山の天気は変わりやすいから傘は必携だ。湿った叢に座るにはビニールシートも不可欠。普通のシートよりも所謂プチプチ(気泡緩衝材)が、適度な弾力性があって座り心地が良い。
木陰の叢に居場所を確保したら、まずとっておきの葉巻に火をつける。葉巻のお供にはウイスキーかブランデー。緑に覆われた景色を眺めながら、無想の境地で1時間ほどひたすら紫煙を楽しむ。
葉巻を喫い終えたら、今度はパイプ煙草。冷やした日本酒がたまらない。これは単なる私個人の嗜好。
静寂の中、近くの灌木から聞こえてくる小鳥の囀りが心地良い。
山の上で喫うパイプの煙草は、その時の気分により様々だ。私の好みは黄色葉にラタキア葉やオリエント葉を多く混ぜた英国タイプの味の濃厚なもの。これでまず一服。2時間ほどかけてゆっくりとクールスモーキングを楽しむ。湧いてくる邪念を払い、何も考えないで喫煙に没頭することがパイプ煙草の味を満喫する秘訣だ。
お昼を過ぎてお腹が空いたら、宿で握って貰った海苔巻きおにぎりを2個食べる。これでほぼ満腹。

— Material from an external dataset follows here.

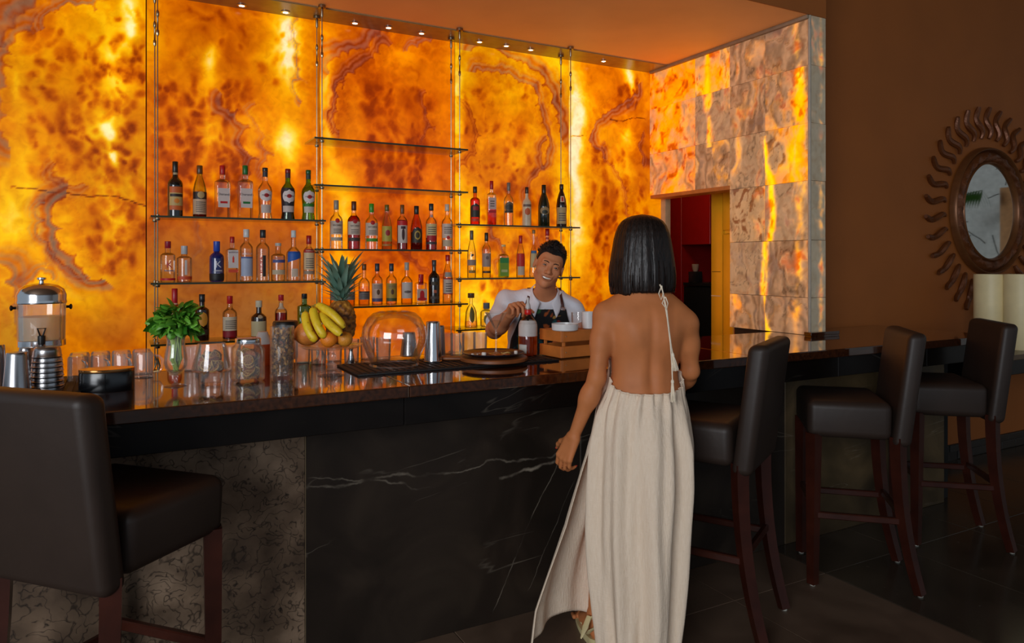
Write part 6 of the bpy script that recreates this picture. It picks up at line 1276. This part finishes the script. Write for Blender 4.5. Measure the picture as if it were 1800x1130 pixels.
# hair: a smooth black bob
HAIR, ht, hb2 = nt('glossy_black_hair'); tc = nd(ht, 'ShaderNodeTexCoord'); mp = nd(ht, 'ShaderNodeMapping'); mp.inputs['Scale'].default_value = (190, 190, 5); n_ = nd(ht, 'ShaderNodeTexNoise', i_Scale=1.0, i_Detail=3.0)
ht.links.new(tc.outputs['Object'], mp.inputs[0]); ht.links.new(mp.outputs[0], n_.inputs[0]); rp = ramp(ht, [(.3, lin((10, 8, 8))), (.75, lin((44, 32, 27)))]); ht.links.new(n_.outputs[0], rp.inputs[0]); ht.links.new(rp.outputs[0], hb2.inputs['Base Color'])
bp = nd(ht, 'ShaderNodeBump', i_Strength=.5, i_Distance=.004); ht.links.new(n_.outputs[0], bp.inputs['Height']); ht.links.new(bp.outputs[0], hb2.inputs['Normal']); hb2.inputs['Roughness'].default_value = .36; hb2.inputs['Specular IOR Level'].default_value = .36
HTAB = [(376.5, 1), (379, 17), (383, 28), (389, 36.5), (397, 42), (408, 46.5), (420, 49.5), (435, 52), (450, 54.5), (465, 56.5), (480, 58), (493, 58), (503, 57), (510, 55)]
hcx, hcy = wHC[0]+.002, wHC[1]-.008; ks = 2.80/FPX; na = 200
ang = np.linspace(0, 2*PI, na, endpoint=False); zt = [CAM_H-(py-CYP)*ks for py, _ in HTAB]; rt = [w*ks for _, w in HTAB]
rowz = np.concatenate([np.linspace(zt[0], zt[6], 16), np.linspace(zt[6], zt[-1]-.004, 24)[1:]])
grv = fbm(ang/(2*PI)*90 % 90, ang*0+3, 4, 3)-.5
V = []
def hrad(z, a, off=0, gv=None):
    r = np.interp(-z, [-q for q in zt], rt); fr = np.clip((np.sin(a)-.35)/.4, 0, 1); fr = fr*fr*(3-2*fr)*np.clip((1.585-z)/.03, 0, 1)
    return r*(1+.05*(grv if gv is None else gv))*(1-.42*fr)+off
for z in rowz:
    zz = z-.004*fbm(ang*14, ang*0+9, 8, 2)*(z < zt[-3]); r = hrad(z, ang); V.append(np.stack([hcx+r*np.cos(ang), hcy+r*.95*np.sin(ang)-.004, zz-.010*(np.cos(ang)*(-1) > .6)*(z < zt[-2])], 1))
for z in rowz[::-1][:26]:
    r = hrad(z, ang, -.012)*.93; V.append(np.stack([hcx+r*np.cos(ang), hcy+r*.95*np.sin(ang)-.004, np.full(na, z+.002)], 1))
V = np.array(V); nr = len(V); i = np.arange(nr*na).reshape(nr, na); Q = np.stack([i[:-1], i[1:], np.roll(i[1:], -1, 1), np.roll(i[:-1], -1, 1)], -1).reshape(-1, 4)[:, ::-1]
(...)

午後は、米国系の黄色葉中心の軽い味のブレンド葉を嗜む。香料がやたらと多い欧州系のものは、なぜか山の上で喫うのにそぐわないと勝手に思う。
文庫本は持参しない。読書はもう飽きた。
パイプを燻らしながら寝そべってiPadにイヤホーンでクラシック音楽を聴く。曲目は気分次第。歌劇やバレエの全曲を通して聴くことが多い。時折、霧や靄がかかって電波が届かず、聴けなくなるのはご愛嬌。
濃霧の中で独り喫うパイプ煙草は抜群に美味しい。霧に包まれて夢幻の境地というところだ。
雨がやや本降りになる気配がしたら、プチプチシートを畳んで適宜撤収。宿に戻って風呂を浴びて、ビールを飲みながらまたパイプ喫煙にいそしむ。
山奥でこうした日々を過ごしていると、次第に気分が爽快になり、活力が湧いてきた。毎日生きていることが楽しい。コロナ騒動で喧しい俗世間を馬鹿馬鹿しく感じる。
下山して自宅に戻って血管年齢を測ってみたら、4歳若返っていた。
山奥の美味しい空気と煙草と酒の素晴らしい効能だろう。